Vita
Anche se la tradizione vuole che Mahavira sia nato intorno al 599 a.C., molti studiosi ritengono che questa data sia anticipata di circa 100 anni, in quanto Mahavira visse probabilmente nello stesso periodo del Buddha, la cui data di nascita tradizionale è stata anch’essa rivalutata. Figlio di una famiglia Kshatriya (casta guerriera), crebbe a Kshatriyakundagrama, un sobborgo di Vaishali (la moderna Basarh, nello stato di Bihar), dove ebbero origine sia il giainismo che il buddismo. Suo padre era Siddhartha, un sovrano del clan Nata, o Jnatri. Secondo una tradizione giainista, sua madre era Devananda, un membro della casta Brahman (sacerdotale); altre tradizioni la chiamano Trishala, Videhadinna, o Priyakarini e la collocano nella casta Kshatriya.
Il VII-V secolo a.C. fu un periodo di grande fermento intellettuale, filosofico, religioso e sociale in India, un periodo in cui i membri della casta Kshatriya si opposero al dominio culturale dei Brahmani, che rivendicavano l’autorità in virtù della loro presunta purezza innata. In particolare, c’era una crescente opposizione ai sacrifici vedici su larga scala (yajna) che comportavano l’uccisione di molti animali. A causa della popolarità della dottrina della rinascita continua, che collegava gli animali e gli uomini nello stesso ciclo di nascita, morte e rinascita, l’uccisione non necessaria era diventata discutibile per molte persone. Anche fattori economici possono aver incoraggiato la crescita della dottrina della nonviolenza. I leader delle sette anti-Brahman vennero considerati eretici. Mahavira e il suo contemporaneo Siddhartha Gautama, il Buddha, furono due dei più grandi leader di questo movimento.
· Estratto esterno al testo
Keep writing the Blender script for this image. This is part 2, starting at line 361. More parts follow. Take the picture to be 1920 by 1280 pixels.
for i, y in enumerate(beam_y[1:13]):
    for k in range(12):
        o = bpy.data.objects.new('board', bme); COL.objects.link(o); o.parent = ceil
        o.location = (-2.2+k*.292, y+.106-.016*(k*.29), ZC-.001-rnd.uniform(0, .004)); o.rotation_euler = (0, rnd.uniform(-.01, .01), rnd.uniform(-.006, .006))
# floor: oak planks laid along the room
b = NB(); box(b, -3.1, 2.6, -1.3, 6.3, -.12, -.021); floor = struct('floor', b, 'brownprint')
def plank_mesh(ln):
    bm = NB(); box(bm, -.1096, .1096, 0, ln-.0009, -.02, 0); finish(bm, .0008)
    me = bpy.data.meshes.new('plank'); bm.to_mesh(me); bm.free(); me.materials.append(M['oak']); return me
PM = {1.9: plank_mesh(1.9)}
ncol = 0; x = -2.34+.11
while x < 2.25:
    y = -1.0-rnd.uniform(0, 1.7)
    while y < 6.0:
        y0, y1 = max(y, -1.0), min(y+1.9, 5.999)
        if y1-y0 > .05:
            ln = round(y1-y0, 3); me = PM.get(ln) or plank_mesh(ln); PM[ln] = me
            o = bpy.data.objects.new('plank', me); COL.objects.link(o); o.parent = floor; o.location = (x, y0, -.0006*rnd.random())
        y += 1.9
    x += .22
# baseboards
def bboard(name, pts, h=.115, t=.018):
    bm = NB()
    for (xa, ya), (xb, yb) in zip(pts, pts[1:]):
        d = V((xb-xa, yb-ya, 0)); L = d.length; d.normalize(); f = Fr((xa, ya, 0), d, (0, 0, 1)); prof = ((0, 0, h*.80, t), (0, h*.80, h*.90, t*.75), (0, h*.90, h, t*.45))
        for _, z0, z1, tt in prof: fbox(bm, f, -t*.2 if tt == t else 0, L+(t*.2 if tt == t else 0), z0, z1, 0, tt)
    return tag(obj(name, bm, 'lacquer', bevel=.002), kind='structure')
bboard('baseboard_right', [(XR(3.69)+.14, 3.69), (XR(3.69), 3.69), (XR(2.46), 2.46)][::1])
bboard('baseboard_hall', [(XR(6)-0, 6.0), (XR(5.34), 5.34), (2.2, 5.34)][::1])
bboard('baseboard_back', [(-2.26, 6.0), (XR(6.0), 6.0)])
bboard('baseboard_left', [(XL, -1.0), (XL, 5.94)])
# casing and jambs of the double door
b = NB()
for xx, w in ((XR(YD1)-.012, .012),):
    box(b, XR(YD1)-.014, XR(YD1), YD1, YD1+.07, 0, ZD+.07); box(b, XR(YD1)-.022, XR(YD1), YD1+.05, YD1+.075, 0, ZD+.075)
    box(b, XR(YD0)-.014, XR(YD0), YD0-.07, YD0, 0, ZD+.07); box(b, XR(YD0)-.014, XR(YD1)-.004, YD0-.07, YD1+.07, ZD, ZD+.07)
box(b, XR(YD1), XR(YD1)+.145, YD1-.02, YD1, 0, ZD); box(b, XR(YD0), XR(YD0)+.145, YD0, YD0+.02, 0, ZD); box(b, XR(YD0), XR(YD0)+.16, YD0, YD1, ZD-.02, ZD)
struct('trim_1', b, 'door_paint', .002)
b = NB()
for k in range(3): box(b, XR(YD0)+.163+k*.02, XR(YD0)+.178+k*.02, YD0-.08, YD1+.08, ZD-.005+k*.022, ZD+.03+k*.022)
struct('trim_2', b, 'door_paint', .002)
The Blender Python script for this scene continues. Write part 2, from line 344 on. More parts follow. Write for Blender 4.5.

Anche se i resoconti della vita di Mahavira variano per le due sette Jain, sembra che sia stato allevato nel lusso, ma poiché era un figlio minore non poté ereditare la leadership del clan. All’età di 30 anni, dopo (secondo la setta Shvetambara) aver sposato una donna della casta Kshatriya e aver avuto una figlia, Mahavira rinunciò al mondo e divenne un monaco. Indossò un solo indumento per più di un anno, ma poi andò nudo e non aveva alcun possesso, nemmeno una ciotola per ottenere l’elemosina o l’acqua potabile. Permetteva agli insetti di strisciare sul suo corpo e di morderlo, sopportando il dolore con pazienza. La gente spesso lo molestava e lo picchiava a causa del suo corpo rozzo e sgradevole, ma lui sopportava con equanimità il linguaggio offensivo e le ferite fisiche. Meditando giorno e notte, viveva in vari luoghi – officine, luoghi di cremazione e sepoltura, e ai piedi degli alberi. Cercando di evitare ogni attività peccaminosa, evitava soprattutto di ferire qualsiasi tipo di vita, sviluppando così la dottrina dell’ahimsa, o nonviolenza. Digiunava spesso e non mangiava mai nulla che non fosse espressamente preparato per lui. Sebbene vagasse continuamente durante la maggior parte dell’anno, Mahavira trascorreva la stagione delle piogge nei villaggi e nelle città. Dopo 12 anni di ascesi estrema, raggiunse il kevala, lo stadio più alto della percezione.